Брайан Макгэйл помещает Набокова на грани между «модернистическим романом», для коего характерна «эпистемологическая доминанта», и «пост-модернистическим романом», в котором он наблюдает доминанту онтологическую.{63} Это шаткое искусственное построение может быть в каком-то смысле оправдано тем безспорным разсуждением, что в художественной прозе Набокова, и особенно в английских романах, коренная проблема несходства взглядов повествователя и предполагаемого автора (т. е. его «представителя») бывает осложнена двойным сюжетным дном: по первом прочтении нельзя сказать с уверенностью, кто повествует повесть, а кто ее сочиняет (сочиняя заодно и повествователя); какое повествование первично, какое вторично; что — собственно повесть, а что повесть о повести.
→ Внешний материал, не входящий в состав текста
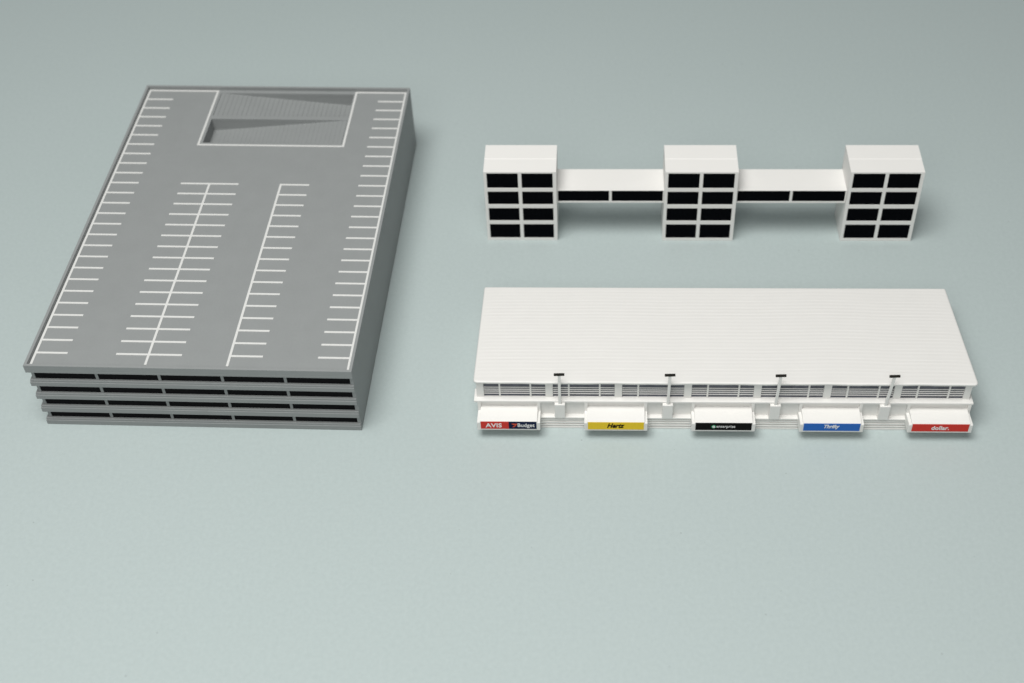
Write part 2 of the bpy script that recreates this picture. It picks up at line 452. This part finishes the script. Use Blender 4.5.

Любопытно, что Макгэйл, как и большинство других пишущих на эти темы, совсем упускает из виду «Пнина», где мы видим один из самых интересных и самых явных примеров поступательного нагнетания и одновременно саморазрушения повествования от первого лица.{64} Читатель, добровольно попавший в страну чудес Набокова, оказывается в положении китайца, не могущего решить, ему ли снится бабочка, он ли ей, или оба они снятся кому-то третьему, — и тут эта эпистемологическая неизвестность разрешается посредством стилистической симуляции действительности, т. е. литературным искусством Набокова, которое должно постепенно, тонкими приемами обнаружить свою искусственность.
4.
Если в полицейском романе кардинальный вопрос «кто это сделал?» значит «кто совершил преступление?», то в романе Набокова он имеет совсем другой смысл — «кто это написал?» Кто стоит за повествованием «Истинной жизни Севастьяна Найта»? Кто что написал? и о ком? и кто написал собственно всю книгу? Добравшись до самого ее конца, до последней фразы, читатель оказывается перед странным и трудным выбором: «Я — Севастьян, или Севастьян — это я, или может быть мы оба кто-то другой, кого не знает ни он, ни я».